Os destinos das crianças dos gulags são um capítulo por si só, continua Sherbakova. "A taxa de mortalidade infantil nos lares era enorme, e os traumas psicológicos, incuráveis."
A exposição foi chamada "A Memória Feminina do gulag" porque foram principalmente as mulheres "que guardaram cuidadosamente as lembranças da opressão", continua a historiadora.
Legado do terror
Em 1988, Sherbakova foi um dos membros que criaram a Fundação Memorial: "Nenhum de nós pensava então que a história de nosso país, de nossa sociedade, tomaria tal rumo", diz em referência à dissolução da entidade. Ela vê as razões da situação atual, de "quase absoluta falta de liberdade", no fato de que nunca se lidou com os crimes da era Stalin.
"Até hoje, nossa sociedade está marcada pelo terror de Stalin: medo das autoridades, padrões duplos de acordo com o princípio 'pensar uma coisa, dizer outra, fazer uma terceira', encapsulamento em uma 'camada protetora' privada, desinteresse por tudo o que é social − tudo isso é o legado do terror", diz.
Repetidamente, o Judiciário russo acusou a Memorial International de violar uma lei russa de 2012 que permite ao país classificar as organizações que recebem pagamentos do exterior como "agentes estrangeiros". A Memorial é considerada um "agente estrangeiro" na Rússia desde 2016 porque a organização é parcialmente financiada a partir do exterior.
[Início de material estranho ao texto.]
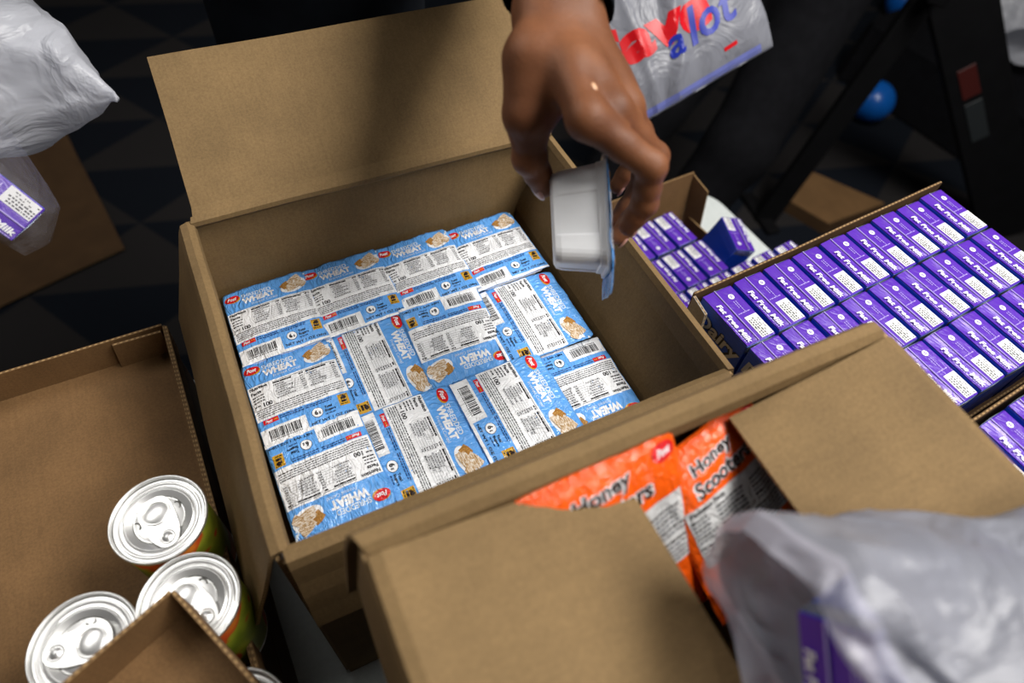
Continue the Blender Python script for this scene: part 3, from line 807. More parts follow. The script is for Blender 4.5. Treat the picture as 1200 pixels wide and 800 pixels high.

Por isso, um tribunal de Moscou decidiu proibir a organização de direitos humanos.
Para Sherbakova, a decisão não foi surpresa: "Somos os guardiões da memória daquela parte da história que o Estado russo preferiria esquecer, pois só quer lembrar suas conquistas e vitórias". Em qualquer caso, a historiadora quer continuar seu trabalho. Como fará isso, ainda não está claro.